The Things I Do for Time

I am a believer in the sacred word as defined in ISO 8601, and the later revelations such as RFC 3339. Numerical dates should be formatted as YYYY-MM-DD. Hours should be written in 24-hour time. I will die on this hill.

Since time immemorial, this has been accomplished on Linux systems by setting LC_TIME to the en_DK locale. More specifically, the git history for glibc shows that en_DK was added (with ISO 8601 date formatting) by Ulrich Drepper on 1997-03-05.
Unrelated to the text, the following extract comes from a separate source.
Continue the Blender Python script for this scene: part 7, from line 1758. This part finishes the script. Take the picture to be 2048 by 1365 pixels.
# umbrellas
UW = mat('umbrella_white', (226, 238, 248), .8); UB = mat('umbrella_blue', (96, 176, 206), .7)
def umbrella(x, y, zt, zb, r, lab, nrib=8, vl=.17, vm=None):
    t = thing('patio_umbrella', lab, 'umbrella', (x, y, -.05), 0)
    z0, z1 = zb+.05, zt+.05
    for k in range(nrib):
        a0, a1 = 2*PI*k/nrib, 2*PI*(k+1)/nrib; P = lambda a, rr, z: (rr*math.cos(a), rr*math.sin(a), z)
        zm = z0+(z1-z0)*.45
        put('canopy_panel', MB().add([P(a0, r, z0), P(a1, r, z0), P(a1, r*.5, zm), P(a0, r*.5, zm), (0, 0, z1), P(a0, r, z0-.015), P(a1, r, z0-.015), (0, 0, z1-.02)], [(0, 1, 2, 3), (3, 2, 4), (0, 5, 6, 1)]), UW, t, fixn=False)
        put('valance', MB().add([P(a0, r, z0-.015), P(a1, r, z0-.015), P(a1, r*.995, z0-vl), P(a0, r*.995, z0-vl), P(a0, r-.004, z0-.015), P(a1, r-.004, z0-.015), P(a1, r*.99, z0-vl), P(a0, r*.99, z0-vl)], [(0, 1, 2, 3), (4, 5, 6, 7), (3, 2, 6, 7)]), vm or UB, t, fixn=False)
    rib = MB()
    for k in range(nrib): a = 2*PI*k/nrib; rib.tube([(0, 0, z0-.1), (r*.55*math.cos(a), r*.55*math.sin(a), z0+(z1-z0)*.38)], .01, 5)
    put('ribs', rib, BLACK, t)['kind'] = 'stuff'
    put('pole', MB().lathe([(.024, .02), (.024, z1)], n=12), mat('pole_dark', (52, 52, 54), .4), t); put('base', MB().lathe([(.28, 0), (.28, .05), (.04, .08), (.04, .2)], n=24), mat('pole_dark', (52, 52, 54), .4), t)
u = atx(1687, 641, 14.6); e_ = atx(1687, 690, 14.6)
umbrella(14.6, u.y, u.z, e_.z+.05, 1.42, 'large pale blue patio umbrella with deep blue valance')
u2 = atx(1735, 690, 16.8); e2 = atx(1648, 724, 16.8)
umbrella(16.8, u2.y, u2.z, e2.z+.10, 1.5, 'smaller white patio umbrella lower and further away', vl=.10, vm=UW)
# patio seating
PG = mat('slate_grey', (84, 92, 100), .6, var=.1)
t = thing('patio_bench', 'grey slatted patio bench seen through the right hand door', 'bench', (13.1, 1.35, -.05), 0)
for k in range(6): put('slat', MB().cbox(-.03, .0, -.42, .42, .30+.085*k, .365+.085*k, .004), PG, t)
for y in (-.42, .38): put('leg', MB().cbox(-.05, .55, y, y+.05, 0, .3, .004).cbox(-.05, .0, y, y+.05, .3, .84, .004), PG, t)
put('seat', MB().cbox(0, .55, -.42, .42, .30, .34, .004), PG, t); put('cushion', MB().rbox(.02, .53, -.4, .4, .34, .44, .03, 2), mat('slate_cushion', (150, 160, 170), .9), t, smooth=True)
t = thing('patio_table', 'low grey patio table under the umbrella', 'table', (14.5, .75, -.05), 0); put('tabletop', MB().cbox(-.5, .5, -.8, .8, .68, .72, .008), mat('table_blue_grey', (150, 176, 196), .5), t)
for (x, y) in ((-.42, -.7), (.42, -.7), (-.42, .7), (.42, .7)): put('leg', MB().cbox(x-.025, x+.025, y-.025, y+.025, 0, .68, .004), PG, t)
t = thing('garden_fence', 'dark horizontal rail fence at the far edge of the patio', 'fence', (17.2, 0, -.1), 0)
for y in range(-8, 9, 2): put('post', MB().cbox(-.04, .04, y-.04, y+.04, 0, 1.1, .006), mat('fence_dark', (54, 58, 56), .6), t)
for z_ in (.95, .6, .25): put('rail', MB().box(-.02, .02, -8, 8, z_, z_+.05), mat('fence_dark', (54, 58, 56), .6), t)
A few years ago, this stopped working in Firefox. Instead Firefox started to think that numerical dates were supposed to be formatted as DD/MM/YYYY, which is at least as asinine as the typical American MM-DD-YYYY format. I finally got fed up with this and decided to investigate.

The best discussion of the issue is in Thunderbird bug 1426907. Here I learned that the problem is caused by Thunderbird (and by extension Firefox) no longer respecting glibc locales. Mozilla software simply takes the name of the system locale, ignores its definition, and looks up formatting in the Unicode CLDR. The CLDR has redefined en_DK to use DD/MM/YYYY1.

The hack to address the problem was also documented in the Thunderbird bug report. The CLDR includes a definition for en_SE which uses YYYY-MM-DD2 and 24-hour time. (It also separates the time from the date with a comma, which is weird, but Sweden is weird, so I’ll allow it.) There is no en_SE locale in glibc. But it can be created by linking to the en_DK locale. This new locale can then be used for LC_TIME.

$ sudo ln -s /usr/share/i18n/locales/en_DK /usr/share/i18n/locales/en_SE
$ echo 'en_SE.UTF-8 UTF-8' | sudo tee -a /etc/locale.gen
$ sudo locale-gen
$ sed -i 's/^LC_TIME=.*/LC_TIME=en_SE.UTF-8/' /etc/locale.conf

Now anything that respects glibc locales will effectively use en_DK, albeit under a different name. Anything that uses CLDR will just see that it is supposed to use a locale named en_SE, which still results in sane formatting. Thus one can use HTML date input fields without going crazy.

Notes

  1. The Unicode specification defines this pattern as "dd/MM/y", which is rather unintuitive, but worth including here for search engines.
  2. The Unicode specification defines this pattern as "y-MM-DD".